Ukraine: why we should worry

Economic meltdown could unleash barely hidden anti-semitism

December 18, 2008 12:27

By

Anshel Pfeffer,

Anshel Pfeffer

3 min read

There is a little grave in a vast cemetery on the outskirts of Kiev that stands out from its dilapidated and rundown surroundings. It is swept daily and fresh flowers are arranged in a vase. In March, hundreds of Ukrainian nationalists will make their annual pilgrimage there to commemorate the 98th anniversary of the death of 13-year-old Andrei Yushchinsky and the last major blood libel case in Europe — the Beilis Trial.
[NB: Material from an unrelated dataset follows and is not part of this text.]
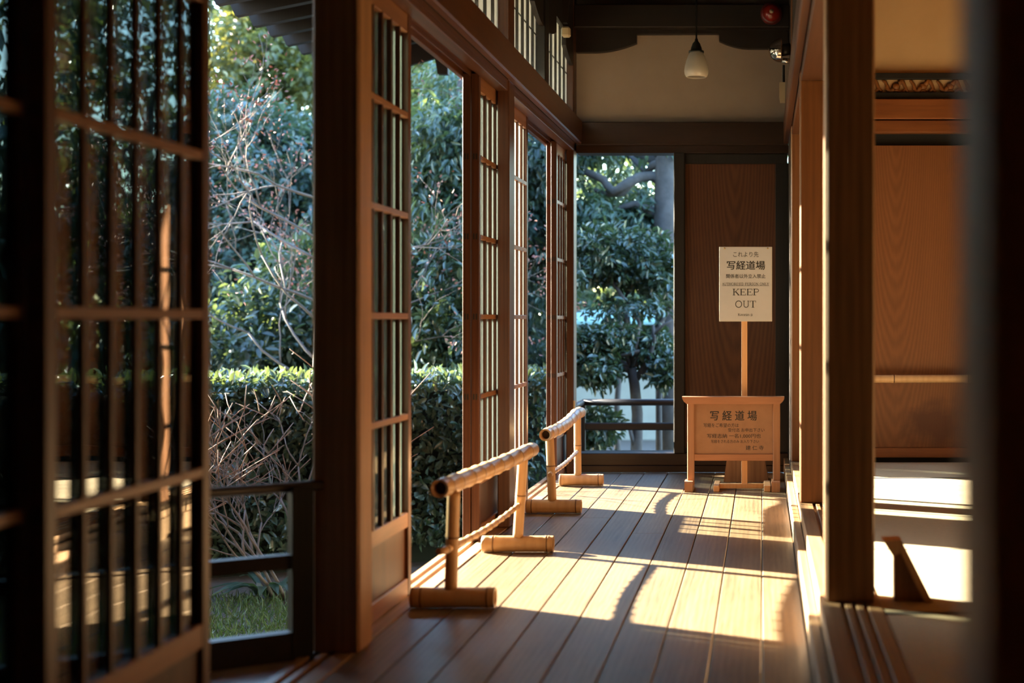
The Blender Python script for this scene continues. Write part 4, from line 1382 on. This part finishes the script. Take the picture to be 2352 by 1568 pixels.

What for most of us is distant and almost incomprehensible history, for many in Ukraine is still a living symbol of ancient fears and hatreds that — despite the respectable face presented by a nation seeking EU and Nato membership — are never far beneath the surface.

Almost every European country has its own dismal record of Judeophobia, but in no other that I have visited does it feel so much a part of everyday life as it does in Ukraine. This is a country whose pro-western President awards the highest national honours to partisan commanders who murdered thousands of Jews and whose largest university routinely publishes material revisiting the Beilis case and listing other historical calamities that can be blamed upon the Jews.

That is why we should be taking seriously the warnings of a wave of antisemitism in Ukraine over the coming months, as the local economy is expected to implode and hundreds of thousands are laid off once the festive season is over.